L’aspect le plus risqué de la politique américaine en Syrie aujourd’hui est l’ampleur du contrôle exercé par Israël sur cette politique. Il ne faut pas oublier que la crise actuelle trouve en partie son origine dans le chèque en blanc illimité que Biden a accordé à Israël, sans aucune condition ni restriction. Il était difficile d’imaginer que l’approche régionale de Trump, largement soumise au sionisme américain – une posture souvent encore plus irresponsable que celle des sionistes fanatiques en Israël – ne finirait pas par engendrer de graves problèmes. À moins qu’une initiative régionale ne parvienne à imposer une focalisation sur la question de Gaza, et plus largement sur le dossier palestinien, il est probable que la Syrie continue de subir les conséquences de cette irresponsabilité.

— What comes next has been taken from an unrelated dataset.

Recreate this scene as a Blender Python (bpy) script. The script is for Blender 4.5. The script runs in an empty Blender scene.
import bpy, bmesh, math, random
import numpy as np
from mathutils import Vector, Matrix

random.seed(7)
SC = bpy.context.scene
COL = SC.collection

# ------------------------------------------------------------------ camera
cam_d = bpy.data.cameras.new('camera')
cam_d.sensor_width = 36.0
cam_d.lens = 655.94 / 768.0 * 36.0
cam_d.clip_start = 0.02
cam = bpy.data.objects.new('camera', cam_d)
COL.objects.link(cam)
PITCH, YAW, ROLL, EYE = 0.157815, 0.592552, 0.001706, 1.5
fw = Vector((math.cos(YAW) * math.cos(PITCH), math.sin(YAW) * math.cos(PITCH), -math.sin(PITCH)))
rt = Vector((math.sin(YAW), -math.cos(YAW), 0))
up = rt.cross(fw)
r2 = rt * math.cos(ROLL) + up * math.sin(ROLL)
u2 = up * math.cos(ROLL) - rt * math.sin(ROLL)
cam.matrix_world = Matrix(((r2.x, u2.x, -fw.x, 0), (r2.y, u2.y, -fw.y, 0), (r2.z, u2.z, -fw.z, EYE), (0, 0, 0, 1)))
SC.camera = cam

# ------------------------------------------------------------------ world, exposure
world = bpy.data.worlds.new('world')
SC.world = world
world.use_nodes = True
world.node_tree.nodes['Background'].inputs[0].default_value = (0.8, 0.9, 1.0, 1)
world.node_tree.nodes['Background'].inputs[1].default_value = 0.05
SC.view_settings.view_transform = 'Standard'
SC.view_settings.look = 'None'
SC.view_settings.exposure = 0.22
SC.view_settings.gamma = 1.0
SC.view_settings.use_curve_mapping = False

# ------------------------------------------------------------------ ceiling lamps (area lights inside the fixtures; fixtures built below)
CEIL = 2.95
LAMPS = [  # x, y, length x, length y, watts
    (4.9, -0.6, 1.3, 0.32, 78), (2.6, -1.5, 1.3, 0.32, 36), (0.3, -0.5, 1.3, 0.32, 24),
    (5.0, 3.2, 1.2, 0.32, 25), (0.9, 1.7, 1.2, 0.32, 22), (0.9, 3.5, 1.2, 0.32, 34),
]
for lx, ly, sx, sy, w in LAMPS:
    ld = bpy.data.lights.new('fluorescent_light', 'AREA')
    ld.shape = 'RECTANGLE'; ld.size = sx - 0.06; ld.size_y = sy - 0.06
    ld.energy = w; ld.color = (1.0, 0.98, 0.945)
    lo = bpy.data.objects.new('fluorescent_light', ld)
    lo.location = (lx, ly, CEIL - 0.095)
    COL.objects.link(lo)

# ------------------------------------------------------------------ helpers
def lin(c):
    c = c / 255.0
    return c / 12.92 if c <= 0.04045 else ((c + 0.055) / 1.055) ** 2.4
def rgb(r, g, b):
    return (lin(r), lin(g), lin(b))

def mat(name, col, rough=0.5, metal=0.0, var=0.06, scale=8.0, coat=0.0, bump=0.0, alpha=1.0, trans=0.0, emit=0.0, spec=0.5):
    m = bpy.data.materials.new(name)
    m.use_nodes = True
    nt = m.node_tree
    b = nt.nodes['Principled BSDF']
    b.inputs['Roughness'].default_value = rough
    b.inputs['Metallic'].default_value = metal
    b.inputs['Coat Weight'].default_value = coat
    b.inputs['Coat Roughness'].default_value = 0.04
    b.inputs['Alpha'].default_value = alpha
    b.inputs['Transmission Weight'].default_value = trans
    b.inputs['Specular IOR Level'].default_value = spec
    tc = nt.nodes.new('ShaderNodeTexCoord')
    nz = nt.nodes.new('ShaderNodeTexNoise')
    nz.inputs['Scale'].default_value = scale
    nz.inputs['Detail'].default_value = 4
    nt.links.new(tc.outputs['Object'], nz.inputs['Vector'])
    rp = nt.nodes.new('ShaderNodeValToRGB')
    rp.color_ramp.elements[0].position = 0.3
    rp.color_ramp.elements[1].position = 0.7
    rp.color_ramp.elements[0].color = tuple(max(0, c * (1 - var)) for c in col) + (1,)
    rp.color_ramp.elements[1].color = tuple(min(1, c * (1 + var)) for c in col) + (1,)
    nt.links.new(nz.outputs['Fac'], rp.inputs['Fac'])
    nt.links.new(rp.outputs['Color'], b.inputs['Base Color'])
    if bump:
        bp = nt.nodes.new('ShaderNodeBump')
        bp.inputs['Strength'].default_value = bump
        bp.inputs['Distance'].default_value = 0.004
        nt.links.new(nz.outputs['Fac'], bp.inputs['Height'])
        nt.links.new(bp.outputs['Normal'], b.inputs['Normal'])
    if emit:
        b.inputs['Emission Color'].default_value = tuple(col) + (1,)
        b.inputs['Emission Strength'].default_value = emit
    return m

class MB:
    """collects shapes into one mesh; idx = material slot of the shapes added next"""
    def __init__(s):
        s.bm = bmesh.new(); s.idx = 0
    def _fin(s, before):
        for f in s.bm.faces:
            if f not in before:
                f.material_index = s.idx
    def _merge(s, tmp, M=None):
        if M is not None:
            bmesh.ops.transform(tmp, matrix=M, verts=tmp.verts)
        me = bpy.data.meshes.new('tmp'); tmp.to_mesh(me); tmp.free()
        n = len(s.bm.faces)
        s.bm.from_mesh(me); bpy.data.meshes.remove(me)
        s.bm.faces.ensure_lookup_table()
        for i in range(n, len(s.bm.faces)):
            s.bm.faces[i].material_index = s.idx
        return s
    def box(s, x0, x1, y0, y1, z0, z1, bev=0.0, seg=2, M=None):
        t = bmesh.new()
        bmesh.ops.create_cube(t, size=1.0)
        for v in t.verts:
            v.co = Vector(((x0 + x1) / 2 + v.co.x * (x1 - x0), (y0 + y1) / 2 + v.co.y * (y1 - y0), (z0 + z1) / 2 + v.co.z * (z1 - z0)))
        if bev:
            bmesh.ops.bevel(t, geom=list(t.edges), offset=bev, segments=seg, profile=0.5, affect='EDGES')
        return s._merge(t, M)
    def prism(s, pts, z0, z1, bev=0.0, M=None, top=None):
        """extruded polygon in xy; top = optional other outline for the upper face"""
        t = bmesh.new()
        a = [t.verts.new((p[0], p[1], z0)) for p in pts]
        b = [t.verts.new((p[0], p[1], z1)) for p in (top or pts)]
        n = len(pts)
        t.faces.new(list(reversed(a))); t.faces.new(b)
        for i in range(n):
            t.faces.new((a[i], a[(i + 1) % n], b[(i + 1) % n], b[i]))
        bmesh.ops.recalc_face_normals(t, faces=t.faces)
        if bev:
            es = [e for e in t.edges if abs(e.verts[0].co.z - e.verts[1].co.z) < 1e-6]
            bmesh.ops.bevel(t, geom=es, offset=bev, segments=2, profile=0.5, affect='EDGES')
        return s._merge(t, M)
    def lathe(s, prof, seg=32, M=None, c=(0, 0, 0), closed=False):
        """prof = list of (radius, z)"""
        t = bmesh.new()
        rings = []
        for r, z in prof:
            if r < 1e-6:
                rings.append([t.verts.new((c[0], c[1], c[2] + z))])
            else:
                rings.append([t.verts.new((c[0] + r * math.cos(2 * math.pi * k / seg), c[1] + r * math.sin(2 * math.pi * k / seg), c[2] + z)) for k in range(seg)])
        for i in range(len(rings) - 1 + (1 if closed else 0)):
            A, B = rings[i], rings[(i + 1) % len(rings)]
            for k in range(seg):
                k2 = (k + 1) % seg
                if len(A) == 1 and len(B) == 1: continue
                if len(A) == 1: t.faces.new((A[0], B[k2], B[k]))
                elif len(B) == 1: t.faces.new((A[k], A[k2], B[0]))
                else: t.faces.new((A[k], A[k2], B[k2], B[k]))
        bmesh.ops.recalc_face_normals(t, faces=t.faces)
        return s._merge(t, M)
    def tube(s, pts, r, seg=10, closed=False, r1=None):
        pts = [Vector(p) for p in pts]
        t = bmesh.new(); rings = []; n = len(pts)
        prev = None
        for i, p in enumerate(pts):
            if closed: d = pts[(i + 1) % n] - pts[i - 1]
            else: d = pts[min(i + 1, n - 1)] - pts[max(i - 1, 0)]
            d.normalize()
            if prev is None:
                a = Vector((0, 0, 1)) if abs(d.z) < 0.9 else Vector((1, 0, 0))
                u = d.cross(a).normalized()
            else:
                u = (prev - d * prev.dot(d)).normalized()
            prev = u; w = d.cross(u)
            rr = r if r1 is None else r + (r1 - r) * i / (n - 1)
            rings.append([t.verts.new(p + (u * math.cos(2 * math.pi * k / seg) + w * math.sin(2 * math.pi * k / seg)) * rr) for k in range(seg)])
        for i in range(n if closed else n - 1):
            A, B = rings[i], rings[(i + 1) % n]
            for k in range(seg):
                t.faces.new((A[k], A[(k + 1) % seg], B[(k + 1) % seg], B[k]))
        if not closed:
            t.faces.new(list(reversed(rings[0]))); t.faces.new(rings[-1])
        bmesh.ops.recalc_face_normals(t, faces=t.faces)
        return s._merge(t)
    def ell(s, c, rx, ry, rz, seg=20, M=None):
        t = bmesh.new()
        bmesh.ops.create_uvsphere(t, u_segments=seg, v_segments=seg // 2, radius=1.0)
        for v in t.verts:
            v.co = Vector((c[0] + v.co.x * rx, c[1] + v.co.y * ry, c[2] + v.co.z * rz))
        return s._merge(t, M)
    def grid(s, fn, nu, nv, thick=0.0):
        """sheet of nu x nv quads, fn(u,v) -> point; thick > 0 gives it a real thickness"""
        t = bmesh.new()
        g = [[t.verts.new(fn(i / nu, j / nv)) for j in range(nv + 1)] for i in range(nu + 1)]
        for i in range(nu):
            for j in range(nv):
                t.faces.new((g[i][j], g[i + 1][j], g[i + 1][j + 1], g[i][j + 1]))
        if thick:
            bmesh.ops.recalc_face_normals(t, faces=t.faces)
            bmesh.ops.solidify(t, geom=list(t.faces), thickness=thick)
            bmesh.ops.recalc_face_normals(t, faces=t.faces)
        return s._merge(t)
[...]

il n’existe aucune réponse réaliste à la question de savoir comment ces entités pourraient survivre indépendamment après s’être détachées de Damas et des autres centres vitaux du pays.

D’ailleurs, la récente annonce de l’accord entre les FDS et le régime a suscité des manifestations de joie spontanées dans plusieurs villes syriennes. Ces scènes témoignent, pour ceux qui veulent bien le voir, de l’énergie toujours présente en faveur de l’unité et du rejet de la fragmentation.

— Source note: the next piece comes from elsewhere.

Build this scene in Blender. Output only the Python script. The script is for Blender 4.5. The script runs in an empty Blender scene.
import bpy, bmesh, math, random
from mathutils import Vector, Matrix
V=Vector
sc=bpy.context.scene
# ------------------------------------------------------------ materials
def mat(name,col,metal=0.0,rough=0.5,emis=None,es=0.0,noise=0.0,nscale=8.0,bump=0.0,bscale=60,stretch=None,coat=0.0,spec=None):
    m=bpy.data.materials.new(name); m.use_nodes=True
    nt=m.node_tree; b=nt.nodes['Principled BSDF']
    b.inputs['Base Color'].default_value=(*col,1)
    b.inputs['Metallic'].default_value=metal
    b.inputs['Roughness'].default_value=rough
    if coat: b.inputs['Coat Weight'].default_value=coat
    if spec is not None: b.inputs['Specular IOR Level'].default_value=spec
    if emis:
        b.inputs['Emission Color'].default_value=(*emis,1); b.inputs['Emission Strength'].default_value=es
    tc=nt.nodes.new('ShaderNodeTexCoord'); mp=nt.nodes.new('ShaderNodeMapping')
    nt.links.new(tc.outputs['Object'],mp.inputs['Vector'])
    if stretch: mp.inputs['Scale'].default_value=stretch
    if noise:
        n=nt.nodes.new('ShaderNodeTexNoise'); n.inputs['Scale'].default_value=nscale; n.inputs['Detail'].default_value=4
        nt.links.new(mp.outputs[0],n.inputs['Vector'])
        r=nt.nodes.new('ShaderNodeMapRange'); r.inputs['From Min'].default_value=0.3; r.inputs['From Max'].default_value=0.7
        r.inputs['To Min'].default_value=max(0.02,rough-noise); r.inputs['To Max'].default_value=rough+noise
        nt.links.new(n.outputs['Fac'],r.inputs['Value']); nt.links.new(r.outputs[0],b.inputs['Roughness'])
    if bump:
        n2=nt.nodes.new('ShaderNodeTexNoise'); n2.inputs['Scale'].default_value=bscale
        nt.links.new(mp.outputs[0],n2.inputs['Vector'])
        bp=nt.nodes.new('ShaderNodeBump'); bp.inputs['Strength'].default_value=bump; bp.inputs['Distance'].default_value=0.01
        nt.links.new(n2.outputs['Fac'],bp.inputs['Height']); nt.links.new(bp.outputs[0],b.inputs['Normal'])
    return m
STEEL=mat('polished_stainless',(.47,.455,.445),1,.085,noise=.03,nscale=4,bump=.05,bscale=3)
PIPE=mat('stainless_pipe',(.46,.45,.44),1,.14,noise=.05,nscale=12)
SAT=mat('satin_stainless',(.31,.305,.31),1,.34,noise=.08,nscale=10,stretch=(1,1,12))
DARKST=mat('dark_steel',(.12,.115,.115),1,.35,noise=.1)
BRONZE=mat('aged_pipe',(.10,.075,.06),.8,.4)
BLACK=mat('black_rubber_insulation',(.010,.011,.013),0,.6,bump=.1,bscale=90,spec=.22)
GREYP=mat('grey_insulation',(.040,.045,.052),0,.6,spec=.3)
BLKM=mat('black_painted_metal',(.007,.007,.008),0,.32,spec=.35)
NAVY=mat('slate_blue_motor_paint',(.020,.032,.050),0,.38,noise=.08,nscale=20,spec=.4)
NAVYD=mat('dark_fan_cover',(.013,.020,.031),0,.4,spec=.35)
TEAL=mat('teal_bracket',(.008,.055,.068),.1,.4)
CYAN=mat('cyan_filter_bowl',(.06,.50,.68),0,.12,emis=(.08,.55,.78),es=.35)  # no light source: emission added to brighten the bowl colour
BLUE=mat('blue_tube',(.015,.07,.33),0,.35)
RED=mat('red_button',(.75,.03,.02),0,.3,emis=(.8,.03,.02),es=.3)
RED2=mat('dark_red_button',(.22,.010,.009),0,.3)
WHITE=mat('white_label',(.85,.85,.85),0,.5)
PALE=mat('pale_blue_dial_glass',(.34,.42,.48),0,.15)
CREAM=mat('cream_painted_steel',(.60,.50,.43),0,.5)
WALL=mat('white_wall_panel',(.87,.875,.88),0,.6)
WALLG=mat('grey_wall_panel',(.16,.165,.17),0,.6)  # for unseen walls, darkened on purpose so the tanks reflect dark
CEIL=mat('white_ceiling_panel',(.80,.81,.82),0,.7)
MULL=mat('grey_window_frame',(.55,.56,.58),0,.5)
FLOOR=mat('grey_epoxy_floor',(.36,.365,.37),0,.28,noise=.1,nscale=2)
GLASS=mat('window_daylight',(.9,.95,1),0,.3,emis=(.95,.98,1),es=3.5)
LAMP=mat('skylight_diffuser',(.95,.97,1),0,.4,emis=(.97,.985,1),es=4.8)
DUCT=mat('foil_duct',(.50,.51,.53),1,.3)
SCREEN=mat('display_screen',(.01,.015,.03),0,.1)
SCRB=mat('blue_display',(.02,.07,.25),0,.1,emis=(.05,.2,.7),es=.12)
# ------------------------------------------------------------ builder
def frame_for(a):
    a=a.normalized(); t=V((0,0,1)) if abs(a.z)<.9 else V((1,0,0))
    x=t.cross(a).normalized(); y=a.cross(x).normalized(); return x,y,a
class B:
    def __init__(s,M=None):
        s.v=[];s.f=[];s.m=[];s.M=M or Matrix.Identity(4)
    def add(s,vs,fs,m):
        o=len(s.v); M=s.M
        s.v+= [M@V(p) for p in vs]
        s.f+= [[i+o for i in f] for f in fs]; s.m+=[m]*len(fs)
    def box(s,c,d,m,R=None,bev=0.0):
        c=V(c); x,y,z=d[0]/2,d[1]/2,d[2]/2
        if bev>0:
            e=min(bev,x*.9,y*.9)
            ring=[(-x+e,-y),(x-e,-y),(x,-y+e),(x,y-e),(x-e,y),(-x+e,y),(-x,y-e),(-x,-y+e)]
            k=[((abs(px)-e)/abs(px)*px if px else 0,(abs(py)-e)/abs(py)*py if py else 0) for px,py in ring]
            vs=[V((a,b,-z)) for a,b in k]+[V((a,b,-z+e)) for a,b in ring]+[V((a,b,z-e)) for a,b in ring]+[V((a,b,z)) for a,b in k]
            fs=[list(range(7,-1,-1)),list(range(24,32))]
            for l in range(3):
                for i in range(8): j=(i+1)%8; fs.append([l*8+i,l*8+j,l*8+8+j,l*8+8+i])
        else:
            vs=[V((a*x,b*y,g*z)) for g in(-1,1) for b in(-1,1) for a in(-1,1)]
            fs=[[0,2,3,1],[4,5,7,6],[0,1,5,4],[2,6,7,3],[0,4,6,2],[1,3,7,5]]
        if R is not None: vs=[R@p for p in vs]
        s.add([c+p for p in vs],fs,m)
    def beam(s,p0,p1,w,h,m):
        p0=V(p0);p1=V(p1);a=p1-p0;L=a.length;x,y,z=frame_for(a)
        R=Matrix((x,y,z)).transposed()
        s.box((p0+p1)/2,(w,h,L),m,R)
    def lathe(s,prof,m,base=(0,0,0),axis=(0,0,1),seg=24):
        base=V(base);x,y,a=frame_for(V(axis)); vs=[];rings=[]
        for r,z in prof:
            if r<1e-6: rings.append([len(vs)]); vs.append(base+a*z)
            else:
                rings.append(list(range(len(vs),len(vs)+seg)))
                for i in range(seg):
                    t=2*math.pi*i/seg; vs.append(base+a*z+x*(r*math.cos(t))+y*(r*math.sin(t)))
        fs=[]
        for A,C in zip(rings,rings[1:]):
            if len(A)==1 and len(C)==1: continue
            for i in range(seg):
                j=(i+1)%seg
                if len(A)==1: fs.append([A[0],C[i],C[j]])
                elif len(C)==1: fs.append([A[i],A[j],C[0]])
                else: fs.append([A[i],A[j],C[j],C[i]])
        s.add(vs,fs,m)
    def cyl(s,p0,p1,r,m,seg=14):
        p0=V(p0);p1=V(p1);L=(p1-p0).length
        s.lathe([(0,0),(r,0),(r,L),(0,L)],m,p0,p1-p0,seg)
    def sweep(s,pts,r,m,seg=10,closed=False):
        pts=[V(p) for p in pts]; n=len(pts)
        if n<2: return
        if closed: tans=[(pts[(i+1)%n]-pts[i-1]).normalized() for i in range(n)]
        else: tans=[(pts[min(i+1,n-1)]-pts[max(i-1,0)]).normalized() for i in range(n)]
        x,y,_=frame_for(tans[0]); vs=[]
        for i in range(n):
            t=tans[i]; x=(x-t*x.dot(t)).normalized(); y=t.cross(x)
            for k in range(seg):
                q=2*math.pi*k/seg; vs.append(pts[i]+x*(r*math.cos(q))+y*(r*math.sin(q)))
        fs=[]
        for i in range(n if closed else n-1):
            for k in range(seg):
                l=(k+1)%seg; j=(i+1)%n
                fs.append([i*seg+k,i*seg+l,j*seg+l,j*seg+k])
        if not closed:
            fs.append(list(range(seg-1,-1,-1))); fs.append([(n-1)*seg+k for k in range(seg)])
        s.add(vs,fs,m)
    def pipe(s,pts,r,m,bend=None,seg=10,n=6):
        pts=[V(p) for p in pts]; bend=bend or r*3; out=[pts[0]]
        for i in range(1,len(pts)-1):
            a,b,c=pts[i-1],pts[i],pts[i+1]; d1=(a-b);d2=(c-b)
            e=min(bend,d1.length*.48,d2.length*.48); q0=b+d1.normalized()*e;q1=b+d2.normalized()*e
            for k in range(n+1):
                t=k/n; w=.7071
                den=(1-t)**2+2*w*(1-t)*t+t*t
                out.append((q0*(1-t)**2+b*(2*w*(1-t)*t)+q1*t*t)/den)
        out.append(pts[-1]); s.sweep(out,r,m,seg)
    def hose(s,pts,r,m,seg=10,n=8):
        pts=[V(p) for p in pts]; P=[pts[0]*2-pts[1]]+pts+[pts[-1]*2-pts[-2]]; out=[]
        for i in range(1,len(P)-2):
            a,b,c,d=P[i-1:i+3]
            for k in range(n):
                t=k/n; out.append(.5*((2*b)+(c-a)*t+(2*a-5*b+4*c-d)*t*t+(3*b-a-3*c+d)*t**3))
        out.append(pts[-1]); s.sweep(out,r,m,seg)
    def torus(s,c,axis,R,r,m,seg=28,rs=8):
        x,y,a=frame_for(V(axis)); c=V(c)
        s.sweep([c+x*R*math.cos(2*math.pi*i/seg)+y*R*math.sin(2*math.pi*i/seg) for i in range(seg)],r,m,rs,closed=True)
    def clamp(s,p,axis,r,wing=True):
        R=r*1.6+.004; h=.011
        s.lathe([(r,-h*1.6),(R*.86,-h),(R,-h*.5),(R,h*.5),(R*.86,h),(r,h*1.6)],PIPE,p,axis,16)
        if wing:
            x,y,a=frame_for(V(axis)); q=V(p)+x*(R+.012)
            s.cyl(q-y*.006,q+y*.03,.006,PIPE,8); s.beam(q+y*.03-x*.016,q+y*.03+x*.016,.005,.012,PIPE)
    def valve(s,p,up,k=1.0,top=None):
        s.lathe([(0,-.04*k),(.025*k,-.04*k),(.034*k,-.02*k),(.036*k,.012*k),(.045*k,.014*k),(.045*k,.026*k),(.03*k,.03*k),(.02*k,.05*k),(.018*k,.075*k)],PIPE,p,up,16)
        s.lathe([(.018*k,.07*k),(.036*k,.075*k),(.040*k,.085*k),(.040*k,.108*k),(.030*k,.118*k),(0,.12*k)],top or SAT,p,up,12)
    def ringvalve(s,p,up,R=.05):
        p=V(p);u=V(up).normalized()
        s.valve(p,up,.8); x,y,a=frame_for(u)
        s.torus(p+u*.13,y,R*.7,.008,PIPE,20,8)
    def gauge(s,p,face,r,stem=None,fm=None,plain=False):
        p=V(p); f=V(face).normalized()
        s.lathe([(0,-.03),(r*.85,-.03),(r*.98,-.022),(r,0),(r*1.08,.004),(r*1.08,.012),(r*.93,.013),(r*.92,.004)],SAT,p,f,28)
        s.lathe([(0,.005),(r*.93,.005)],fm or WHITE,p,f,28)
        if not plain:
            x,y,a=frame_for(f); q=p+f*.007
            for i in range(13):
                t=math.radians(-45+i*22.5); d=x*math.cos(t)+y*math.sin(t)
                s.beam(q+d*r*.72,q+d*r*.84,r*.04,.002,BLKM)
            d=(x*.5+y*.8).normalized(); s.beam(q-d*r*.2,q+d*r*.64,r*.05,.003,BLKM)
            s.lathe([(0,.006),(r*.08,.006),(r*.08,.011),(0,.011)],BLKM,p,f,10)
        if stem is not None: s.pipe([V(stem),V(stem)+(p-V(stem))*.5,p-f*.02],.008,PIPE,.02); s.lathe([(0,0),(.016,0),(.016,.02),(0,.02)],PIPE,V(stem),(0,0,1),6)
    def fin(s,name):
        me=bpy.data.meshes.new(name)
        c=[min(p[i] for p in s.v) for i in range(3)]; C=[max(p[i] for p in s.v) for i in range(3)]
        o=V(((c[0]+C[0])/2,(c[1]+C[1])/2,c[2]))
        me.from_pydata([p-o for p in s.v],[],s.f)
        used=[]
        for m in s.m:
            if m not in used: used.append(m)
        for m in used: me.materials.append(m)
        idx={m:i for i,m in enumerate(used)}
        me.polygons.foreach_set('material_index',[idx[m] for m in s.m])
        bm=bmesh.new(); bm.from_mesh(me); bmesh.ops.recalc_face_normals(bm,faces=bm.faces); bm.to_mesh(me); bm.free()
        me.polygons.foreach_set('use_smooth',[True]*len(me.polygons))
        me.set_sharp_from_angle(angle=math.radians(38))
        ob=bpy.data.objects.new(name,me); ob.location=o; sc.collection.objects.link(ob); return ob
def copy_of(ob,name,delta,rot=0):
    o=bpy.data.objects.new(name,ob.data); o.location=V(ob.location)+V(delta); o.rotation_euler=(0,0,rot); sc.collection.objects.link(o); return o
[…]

Quelle Direction pour le PKK Après le Nouvel Accord ?

Indépendamment de ce qui se passe à Washington, la scène qui s’est déroulée hier, et surtout le message envoyé par les larges masses, constitue une leçon pour le PKK. Deux dynamiques sont en jeu dans l’application pratique de l’accord : Damas accueillera les FDS et leur permettra de contribuer à la nouvelle période, tandis que les FDS se dissoudront de facto. Après avoir vécu pendant des années au cœur de la Mésopotamie tout en étant enfermée dans un monde coupé de l’histoire de la région, l’imaginaire social kurde est aujourd’hui confronté à une nouvelle réalité avec l’accord conclu à Damas. Il est inacceptable que les Kurdes, l’un des peuples les plus anciens de cette région, ne puissent exister que dans la mesure où un équilibre géopolitique le permet. En Irak, et dans une moindre mesure en Syrie, la place attribuée aux Kurdes selon les souhaits du PKK ne repose pas sur leur statut de peuple autochtone millénaire, mais sur l’exploitation opportuniste des conjonctures géopolitiques par une famille ou une organisation prétendant les représenter.

Dans cette aliénation, le manque de gouvernance démocratique des États de la région, le nationalisme fanatique et l’arrogance historique ont joué un rôle. En intégrant cette aliénation, les Kurdes se sont détachés du cours de l’histoire régionale. Dans le cas syrien, l’accord de Damas offre au PKK une opportunité de se débarrasser de son aliénation kémaliste et de s’intégrer à l’administration syrienne, en partageant les préoccupations de tous les Syriens sur la base de la démocratie et de la citoyenneté constitutionnelle. Ainsi, la dissolution du PKK en Syrie ouvre aux Kurdes une possibilité, bien tardive, de se reconnecter avec la grande Syrie.

Toute résistance du PKK à cette dissolution le confrontera au message qui s’est manifesté hier soir dans les rues. Une telle confrontation pourrait entraîner une dissolution encore plus coûteuse du PKK, imposée cette fois par le retrait des forces arabes. Dans le même temps, l’organisation pourrait se retrouver piégée entre l’accord d’İmralı et celui de Damas.

À ce stade, la meilleure option est d’accélérer le processus de normalisation avec une approche réaliste, sans faire vivre inutilement à la Syrie son propre « moment Biden ». Il est difficile de prédire dans quelle mesure le monde du PKK pourra rationaliser sa position. À Damas, choisira-t-il de contribuer à l’avenir de la Syrie, ou bien préfèrera-t-il un activisme adolescent qui transforme une simple négociation carcérale en un enjeu géopolitique mondial ? Nous verrons… De même, réalisera-t-il l’absurdité de s’opposer à Ankara et Damas au point de formuler ouvertement un désir de protectorat israélien, ou bien persistera-t-il dans cette logique, ignorant le désastre qu’elle engendre ?

En fin de compte, il est à espérer qu’une conscience capable de comprendre à la fois l’appel d’İmralı, la réalité syrienne et la position de la Turquie émergera. Et plus encore, qu’elle viendra de ceux qui, hier soir, ont rempli les rues de manifestations de joie.